Only start grazing when grass seedlings have become strong, shortly before winter. Rather concentrate grazing on those camps with little or no established perennial grasses. Combine livestock herds so that fewer camps are used at any given time and more camps can rest to allow perennial grass seedlings to establish successfully.

If your farm had only annual grasses for years before the drought, the grass pasture will be annual in perpetuity. For the short month of February, livestock were in paradise. Annual grasses were still young and plentiful, thanks to good rains falling in short succession.

“In hot and dry December and January, there was no grass as there was too little rain for the heat we experienced. From March onwards, annual grasses will seed and their nutritive value will plummet. The demand for expensive, quality licks rises accordingly,” Rothauge says.

How does one graze an annual grass pasture?

“Keep it short, prevent the grasses from maturing and seeding to conserve their nutritive value, make hay early (in March) from underutilised camps before annual grasses mature and buy additional hay. Build a fodder bank for when the rains cease, because then annual growth stops too,” he says.

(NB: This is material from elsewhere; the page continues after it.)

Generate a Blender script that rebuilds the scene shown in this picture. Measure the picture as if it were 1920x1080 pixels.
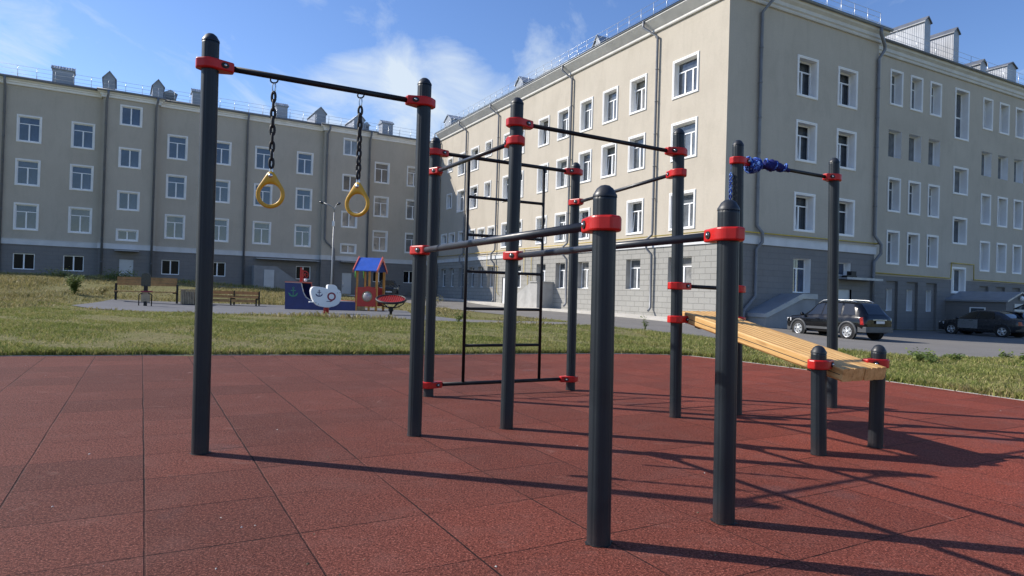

If the rains come late next season, or fail, you will need that hay. But it will be ridiculously expensive then, so rather buy now and invest the “opportunity savings” in a decent, covered hay shed. The man-made drought with its associated crisis management, high lick costs and purchase of additional fodder will be with you for as long as your grass sward is annual. Bankruptcy is not inevitable, but keeping afloat will be a struggle.

Short times of boom followed by long periods of bust. Sound familiar? The only way to escape this vicious cycle that has you dancing on the edge of farming failure is to convert your farm's grass sward from annual to perennial. This will take a lifetime and success is not guaranteed. Improving rangeland condition is tricky and has many interacting variables.

Careful thinning of encroacher bush while keeping the ground well covered, restricting rainwater run-off, sowing-in seeds of perennial grasses that cannot be bought anywhere and changing to adaptive rotational grazing are all part of the answer.

“But one drought can wipe out the progress of several good years. So start early and stay the course. Your current predicament should convince you that there is no alternative to rangeland improvement,” concludes Rothauge.